Great idea. But Sam won't approve the app unless it includes a geo-locating feature for finding underage boys.

A website dedicated to getting city information out more efficiently via mobile devices.

Yep. Shinola. Wasteful. Outrageous.

Wow you folks really are stuck in the 1980s. Go look at a number of the already (freely contributed) apps, like the one that allows you to quickly recover city health inspections for a restaurant you are considering.

What exactly is wrong with this? Or is the mantra here: complain first, investigate later?

Ed, there's a HUGE difference between apps such as the ones you're citing, that actually apply to city business, and most of the gibberish on that site. At the very least, most of it could qualify as producing a conflict of interest, especially when you have no idea WHY these businesses were listed as choice by the city.
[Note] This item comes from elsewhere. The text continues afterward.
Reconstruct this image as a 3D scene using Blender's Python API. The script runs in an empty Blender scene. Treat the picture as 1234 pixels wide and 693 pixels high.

Was money exchanged, were certain urges tickled, or is it because the review was written by an intern so thrilled to get freebies from a Portland business that s/he forgot to check on legal or ethical lapses? As it is, this reads like one of those free magazines that pretends that its blurbs are objective journalism, and not a legitimate city resource.

Bulls**t on an app is still bulls**t.

Does anyone out there actually think "hmm, where should I shop today?" and then go to a city website to get suggestions. Talk about #thingsthatwillneverhappen

TTR I don't believe you actually looked at the site. It advertises local businesses "shop local" on the front page but there is no content that I can find about that.

Instead almost all the apps have to do with city data that already exists but far as I can see this makes the information easily accessible. Unified transit info, business licenses issued, road work/closures, police incidents, fire dispatches.